→ **Required work**
Drop every picture and give the entries back exactly.

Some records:

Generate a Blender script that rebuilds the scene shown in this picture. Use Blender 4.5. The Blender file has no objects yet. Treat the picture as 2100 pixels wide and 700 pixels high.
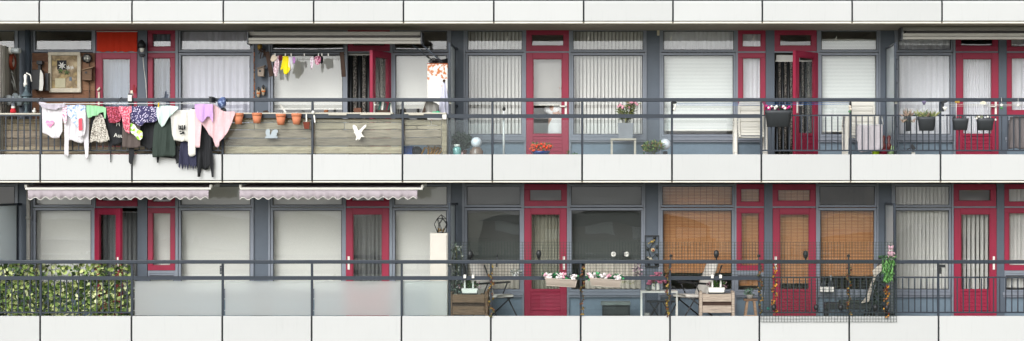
import bpy, math, random
from mathutils import Vector, Matrix, noise
S = bpy.context.scene
COL = S.collection
R = math.radians
rnd = random.Random(7)
# ------------------------------------------------------------ camera, sky, sun, exposure
DIST, FPX, HX, HY = 33.3, 3936.0, 1260.0, 385.0
cam = bpy.data.objects.new('camera', bpy.data.cameras.new('camera')); COL.objects.link(cam)
cam.location = (0, -DIST, 0); cam.rotation_euler = (R(90), 0, 0)
cam.data.sensor_width = 36; cam.data.lens = FPX / 2100 * 36
cam.data.shift_x = (1050 - HX) / 2100; cam.data.shift_y = (HY - 350) / 2100
cam.data.clip_end = 3000; cam.data.clip_start = .5
S.camera = cam
w = bpy.data.worlds.new('World'); S.world = w; w.use_nodes = True
nt = w.node_tree; nt.nodes.clear()
sky = nt.nodes.new('ShaderNodeTexSky'); sky.sky_type = 'NISHITA'; sky.sun_disc = False
SUN_EL, SUN_AZ = 34, 200
sky.sun_elevation = R(SUN_EL); sky.sun_rotation = R(SUN_AZ); sky.air_density = 1.0; sky.dust_density = 4.0; sky.ozone_density = 1.0
hs = nt.nodes.new('ShaderNodeHueSaturation'); hs.inputs['Saturation'].default_value = .0
bg = nt.nodes.new('ShaderNodeBackground'); bg.inputs[1].default_value = .15
wo = nt.nodes.new('ShaderNodeOutputWorld')
nt.links.new(sky.outputs[0], hs.inputs['Color']); nt.links.new(hs.outputs[0], bg.inputs[0]); nt.links.new(bg.outputs[0], wo.inputs[0])
sl = bpy.data.lights.new('sun', 'SUN'); sl.energy = .5; sl.angle = R(50); sl.color = (1, .985, .965)
so = bpy.data.objects.new('sun', sl); COL.objects.link(so)
az = R(SUN_AZ)
sdir = Vector((math.sin(az) * math.cos(R(SUN_EL)), math.cos(az) * math.cos(R(SUN_EL)), math.sin(R(SUN_EL))))
so.rotation_euler = (-sdir).to_track_quat('-Z', 'Y').to_euler()
vs = S.view_settings; vs.view_transform = 'Standard'; vs.look = 'None'; vs.gamma = 1; vs.use_curve_mapping = False
vs.exposure = 0.62

# ------------------------------------------------------------ helpers
def X(px, Y=0.): return (px - HX) * (DIST + Y) / FPX
def Z(py, Y=0.): return (HY - py) * (DIST + Y) / FPX
def lin(h):
    if not isinstance(h, str): return (*h, 1)
    h = h.lstrip('#'); c = [int(h[i:i+2], 16) / 255 for i in (0, 2, 4)]
    return tuple((v / 12.92 if v <= .04045 else ((v + .055) / 1.055) ** 2.4) for v in c) + (1,)
_M = {}
def mat(name, col, rough=.6, var=.12, scale=8, stretch=(1, 1, 1), bump=0, metal=0, island=None, spec=.4, sub=None):
    """principled with soft noise variation; island = list of colours picked per loose piece"""
    if name in _M: return _M[name]
    m = bpy.data.materials.new(name); m.use_nodes = True; t = m.node_tree; N = t.nodes; L = t.links
    b = N['Principled BSDF']; b.inputs['Roughness'].default_value = rough; b.inputs['Metallic'].default_value = metal
    b.inputs['Specular IOR Level'].default_value = spec
    tc = N.new('ShaderNodeTexCoord'); mp = N.new('ShaderNodeMapping'); mp.inputs['Scale'].default_value = stretch
    L.new(tc.outputs['Object'], mp.inputs[0])
    no = N.new('ShaderNodeTexNoise'); no.inputs['Scale'].default_value = scale; no.inputs['Detail'].default_value = 6; no.inputs['Roughness'].default_value = .65
    L.new(mp.outputs[0], no.inputs['Vector'])
    hsv = N.new('ShaderNodeHueSaturation')
    mr = N.new('ShaderNodeMapRange'); mr.inputs['From Min'].default_value = .25; mr.inputs['From Max'].default_value = .75
    mr.inputs['To Min'].default_value = 1 - var; mr.inputs['To Max'].default_value = 1 + var
    L.new(no.outputs[0], mr.inputs[0]); L.new(mr.outputs[0], hsv.inputs['Value'])
    if island:
        g = N.new('ShaderNodeNewGeometry'); cr = N.new('ShaderNodeValToRGB'); cr.color_ramp.interpolation = 'CONSTANT'
        e = cr.color_ramp.elements
        while len(e) < len(island): e.new(.5)
        for i, c in enumerate(island): e[i].position = i / len(island); e[i].color = lin(c)
        L.new(g.outputs['Random Per Island'], cr.inputs[0]); L.new(cr.outputs[0], hsv.inputs['Color'])
    else: hsv.inputs['Color'].default_value = lin(col)
    L.new(hsv.outputs[0], b.inputs['Base Color'])
    if bump:
        bp = N.new('ShaderNodeBump'); bp.inputs['Strength'].default_value = bump; bp.inputs['Distance'].default_value = .01
        L.new(no.outputs[0], bp.inputs['Height']); L.new(bp.outputs[0], b.inputs['Normal'])
    _M[name] = m; return m
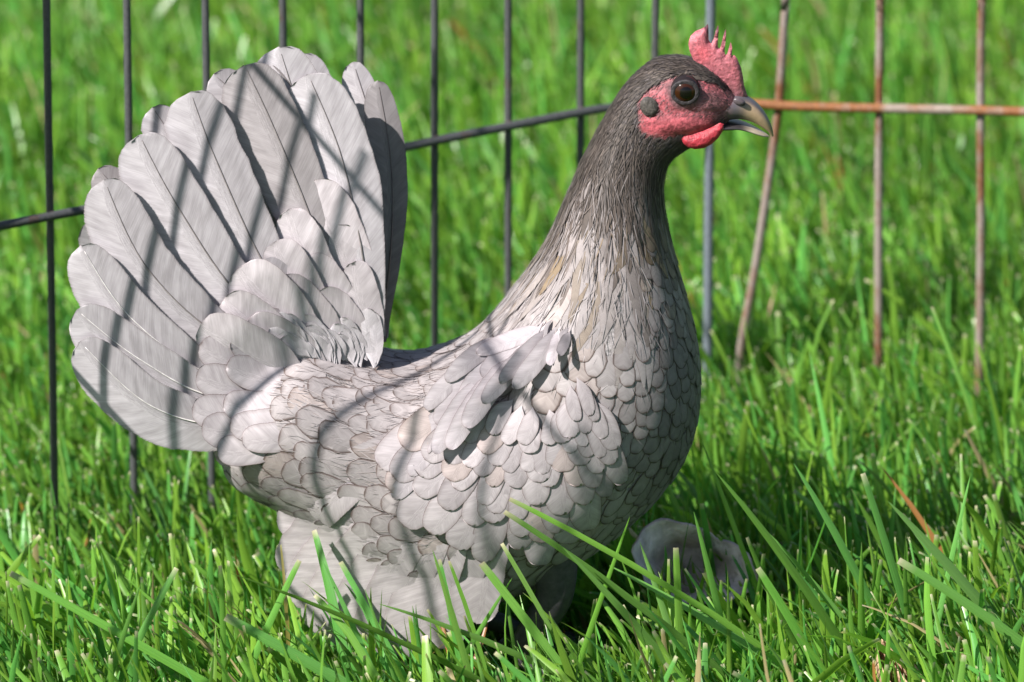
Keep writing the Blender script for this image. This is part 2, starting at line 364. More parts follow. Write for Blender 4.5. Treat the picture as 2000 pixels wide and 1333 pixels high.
def _slim(i, a, b):
    d = np.hypot(b[0] - a[0], b[1] - a[1]); u = ((b[0] - a[0]) / d, (b[1] - a[1]) / d)
    ka = np.interp(i, [11, 15, 18, 22, 25], [0, 6, 10, 9, 2]); kb = np.interp(i, [11, 14, 18, 20], [0, 5, 4, 0])
    return (a[0] + u[0] * ka, a[1] + u[1] * ka), (b[0] - u[0] * kb, b[1] - u[1] * kb)
RINGS = [(*_slim(i, a, b), w) for i, (a, b, w) in enumerate(RINGS)]
RU = np.array([P(a[0], a[1], 0.0) for a, b, w in RINGS]); RL = np.array([P(b[0], b[1], 0.0) for a, b, w in RINGS]); RW = np.array([[w * .001] for a, b, w in RINGS])
NR = len(RINGS)
def surf(s, th):
    """s in ring index units, th 0 at the back line, pi at the belly line; near side has Y < 0 for th in (0, pi)"""
    s = np.clip(np.asarray(s, float), 0, NR - 1 - 1e-6); th = np.asarray(th, float)
    U = crom_at(RU, s); L = crom_at(RL, s); W = crom_at(RW, s)[..., 0]
    c = (U + L) / 2; e = (U - L) / 2
    sh = smooth(16.5, 19.5, s)[..., None]                      # the plumage adds its own thickness below the head
    ln = np.linalg.norm(e, axis=-1, keepdims=True); e = e * (1 - .0013 * (1 - sh) / ln)
    co = np.cos(th)[..., None]; si = np.sin(th)
    p = c + e * co
    p[..., 1] += -W * np.sign(si) * np.abs(si) ** .9
    return p
def surf_frame(s, th):
    h = .02
    ds = (surf(s + h, th) - surf(s - h, th)) / (2 * h); dt = (surf(s, th + h) - surf(s, th - h)) / (2 * h)
    n = nrm(np.cross(ds, dt)); p = surf(s, th); c = surf(s, np.asarray(th) * 0) * .5 + surf(s, np.asarray(th) * 0 + np.pi) * .5
    sg = np.sign(np.sum(n * (p - c), -1, keepdims=True)); return p, n * sg, ds, dt
def to_px(p):
    v = p - CAM; d = v @ FWD; return 1000 + (v @ RGT) / d * FPX, 666.5 - (v @ UPV) / d * FPX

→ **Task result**
Generate a Blender script that rebuilds the scene shown in this picture. Use Blender 4.5. The Blender file has no objects yet. Treat the picture as 2100 pixels wide and 700 pixels high.
import bpy, math, random
from mathutils import Vector, Matrix, noise
S = bpy.context.scene
COL = S.collection
R = math.radians
rnd = random.Random(7)
# ------------------------------------------------------------ camera, sky, sun, exposure
DIST, FPX, HX, HY = 33.3, 3936.0, 1260.0, 385.0
cam = bpy.data.objects.new('camera', bpy.data.cameras.new('camera')); COL.objects.link(cam)
cam.location = (0, -DIST, 0); cam.rotation_euler = (R(90), 0, 0)
cam.data.sensor_width = 36; cam.data.lens = FPX / 2100 * 36
cam.data.shift_x = (1050 - HX) / 2100; cam.data.shift_y = (HY - 350) / 2100
cam.data.clip_end = 3000; cam.data.clip_start = .5
S.camera = cam
w = bpy.data.worlds.new('World'); S.world = w; w.use_nodes = True
nt = w.node_tree; nt.nodes.clear()
sky = nt.nodes.new('ShaderNodeTexSky'); sky.sky_type = 'NISHITA'; sky.sun_disc = False
SUN_EL, SUN_AZ = 34, 200
sky.sun_elevation = R(SUN_EL); sky.sun_rotation = R(SUN_AZ); sky.air_density = 1.0; sky.dust_density = 4.0; sky.ozone_density = 1.0
hs = nt.nodes.new('ShaderNodeHueSaturation'); hs.inputs['Saturation'].default_value = .0
bg = nt.nodes.new('ShaderNodeBackground'); bg.inputs[1].default_value = .15
wo = nt.nodes.new('ShaderNodeOutputWorld')
nt.links.new(sky.outputs[0], hs.inputs['Color']); nt.links.new(hs.outputs[0], bg.inputs[0]); nt.links.new(bg.outputs[0], wo.inputs[0])
sl = bpy.data.lights.new('sun', 'SUN'); sl.energy = .5; sl.angle = R(50); sl.color = (1, .985, .965)
so = bpy.data.objects.new('sun', sl); COL.objects.link(so)
az = R(SUN_AZ)
sdir = Vector((math.sin(az) * math.cos(R(SUN_EL)), math.cos(az) * math.cos(R(SUN_EL)), math.sin(R(SUN_EL))))
so.rotation_euler = (-sdir).to_track_quat('-Z', 'Y').to_euler()
vs = S.view_settings; vs.view_transform = 'Standard'; vs.look = 'None'; vs.gamma = 1; vs.use_curve_mapping = False
vs.exposure = 0.62

# ------------------------------------------------------------ helpers
def X(px, Y=0.): return (px - HX) * (DIST + Y) / FPX
def Z(py, Y=0.): return (HY - py) * (DIST + Y) / FPX
def lin(h):
    if not isinstance(h, str): return (*h, 1)
    h = h.lstrip('#'); c = [int(h[i:i+2], 16) / 255 for i in (0, 2, 4)]
    return tuple((v / 12.92 if v <= .04045 else ((v + .055) / 1.055) ** 2.4) for v in c) + (1,)
_M = {}
def mat(name, col, rough=.6, var=.12, scale=8, stretch=(1, 1, 1), bump=0, metal=0, island=None, spec=.4, sub=None):
    """principled with soft noise variation; island = list of colours picked per loose piece"""
    if name in _M: return _M[name]
    m = bpy.data.materials.new(name); m.use_nodes = True; t = m.node_tree; N = t.nodes; L = t.links
    b = N['Principled BSDF']; b.inputs['Roughness'].default_value = rough; b.inputs['Metallic'].default_value = metal
    b.inputs['Specular IOR Level'].default_value = spec
    tc = N.new('ShaderNodeTexCoord'); mp = N.new('ShaderNodeMapping'); mp.inputs['Scale'].default_value = stretch
    L.new(tc.outputs['Object'], mp.inputs[0])
    no = N.new('ShaderNodeTexNoise'); no.inputs['Scale'].default_value = scale; no.inputs['Detail'].default_value = 6; no.inputs['Roughness'].default_value = .65
    L.new(mp.outputs[0], no.inputs['Vector'])
    hsv = N.new('ShaderNodeHueSaturation')
    mr = N.new('ShaderNodeMapRange'); mr.inputs['From Min'].default_value = .25; mr.inputs['From Max'].default_value = .75
    mr.inputs['To Min'].default_value = 1 - var; mr.inputs['To Max'].default_value = 1 + var
    L.new(no.outputs[0], mr.inputs[0]); L.new(mr.outputs[0], hsv.inputs['Value'])
    if island:
        g = N.new('ShaderNodeNewGeometry'); cr = N.new('ShaderNodeValToRGB'); cr.color_ramp.interpolation = 'CONSTANT'
        e = cr.color_ramp.elements
        while len(e) < len(island): e.new(.5)
        for i, c in enumerate(island): e[i].position = i / len(island); e[i].color = lin(c)
        L.new(g.outputs['Random Per Island'], cr.inputs[0]); L.new(cr.outputs[0], hsv.inputs['Color'])
    else: hsv.inputs['Color'].default_value = lin(col)
    L.new(hsv.outputs[0], b.inputs['Base Color'])
    if bump:
        bp = N.new('ShaderNodeBump'); bp.inputs['Strength'].default_value = bump; bp.inputs['Distance'].default_value = .01
        L.new(no.outputs[0], bp.inputs['Height']); L.new(bp.outputs[0], b.inputs['Normal'])
    _M[name] = m; return m
Keep writing the Blender script for this image. This is part 2, starting at line 364. More parts follow. Write for Blender 4.5. Treat the picture as 2000 pixels wide and 1333 pixels high.
def _slim(i, a, b):
    d = np.hypot(b[0] - a[0], b[1] - a[1]); u = ((b[0] - a[0]) / d, (b[1] - a[1]) / d)
    ka = np.interp(i, [11, 15, 18, 22, 25], [0, 6, 10, 9, 2]); kb = np.interp(i, [11, 14, 18, 20], [0, 5, 4, 0])
    return (a[0] + u[0] * ka, a[1] + u[1] * ka), (b[0] - u[0] * kb, b[1] - u[1] * kb)
RINGS = [(*_slim(i, a, b), w) for i, (a, b, w) in enumerate(RINGS)]
RU = np.array([P(a[0], a[1], 0.0) for a, b, w in RINGS]); RL = np.array([P(b[0], b[1], 0.0) for a, b, w in RINGS]); RW = np.array([[w * .001] for a, b, w in RINGS])
NR = len(RINGS)
def surf(s, th):
    """s in ring index units, th 0 at the back line, pi at the belly line; near side has Y < 0 for th in (0, pi)"""
    s = np.clip(np.asarray(s, float), 0, NR - 1 - 1e-6); th = np.asarray(th, float)
    U = crom_at(RU, s); L = crom_at(RL, s); W = crom_at(RW, s)[..., 0]
    c = (U + L) / 2; e = (U - L) / 2
    sh = smooth(16.5, 19.5, s)[..., None]                      # the plumage adds its own thickness below the head
    ln = np.linalg.norm(e, axis=-1, keepdims=True); e = e * (1 - .0013 * (1 - sh) / ln)
    co = np.cos(th)[..., None]; si = np.sin(th)
    p = c + e * co
    p[..., 1] += -W * np.sign(si) * np.abs(si) ** .9
    return p
def surf_frame(s, th):
    h = .02
    ds = (surf(s + h, th) - surf(s - h, th)) / (2 * h); dt = (surf(s, th + h) - surf(s, th - h)) / (2 * h)
    n = nrm(np.cross(ds, dt)); p = surf(s, th); c = surf(s, np.asarray(th) * 0) * .5 + surf(s, np.asarray(th) * 0 + np.pi) * .5
    sg = np.sign(np.sum(n * (p - c), -1, keepdims=True)); return p, n * sg, ds, dt
def to_px(p):
    v = p - CAM; d = v @ FWD; return 1000 + (v @ RGT) / d * FPX, 666.5 - (v @ UPV) / d * FPX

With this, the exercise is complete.